Interpersonal Relationships: LaFollette - Licensing Parents:
What are the theoretical objections against licensing parents? Do you find them convincing?
The two theoretical objections against licensing parents are licensing is not theoretically desirable, and that there aren't any procedures that can accurately license good parents. The first objection claims that licensing parents takes away the right for people to have children, which LaFolette claims that there is no such right and that even if there was, rights are mainly non-absolute. I disagree with this objection because it assumes that people have a civil right to have a child, regardless of circumstance. The second objection claims that we can't accurately predict who would be a good or bad parent. I agree with the second objection because someone could start as a great parent, but then later begin to abuse their child.

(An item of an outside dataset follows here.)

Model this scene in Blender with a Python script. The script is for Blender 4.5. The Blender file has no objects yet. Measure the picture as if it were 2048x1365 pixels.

Interpersonal Relationships: LaFollette - Licensing Parents:
What do you personally think should be the criterion/criteria to decide whether or not someone should be allowed to have children or to adopt children?
I think if we were to be licensed to have or adopt children, I think the only criteria should be that one would go through thorough, enhanced training so that someone is fully ready to raise a child into a productive member of society.
Interpersonal Relationships: LaFollette - Licensing Parents:
Why is the claim that parents should be licensed not so extreme if we think about the case of adoptive parents?
The claim that parents should be licensed is not so extreme when it comes to adoptive parents because they have a smaller emotional attachment to the child since it didn't come as a result of their physical activity. Also, adoption procedures make it so that most adoptive parents have to be competent and not want to abuse the child to adopt them.
Interpersonal Relationships: LaFollette - Licensing Parents:
Why do many of us find the idea of licensing parents abhorrent?
Many of us find the idea of licensing parents abhorrent because these beliefs have adverse effects on children and parents, as parents should raise their children so that they become functional adults in the future.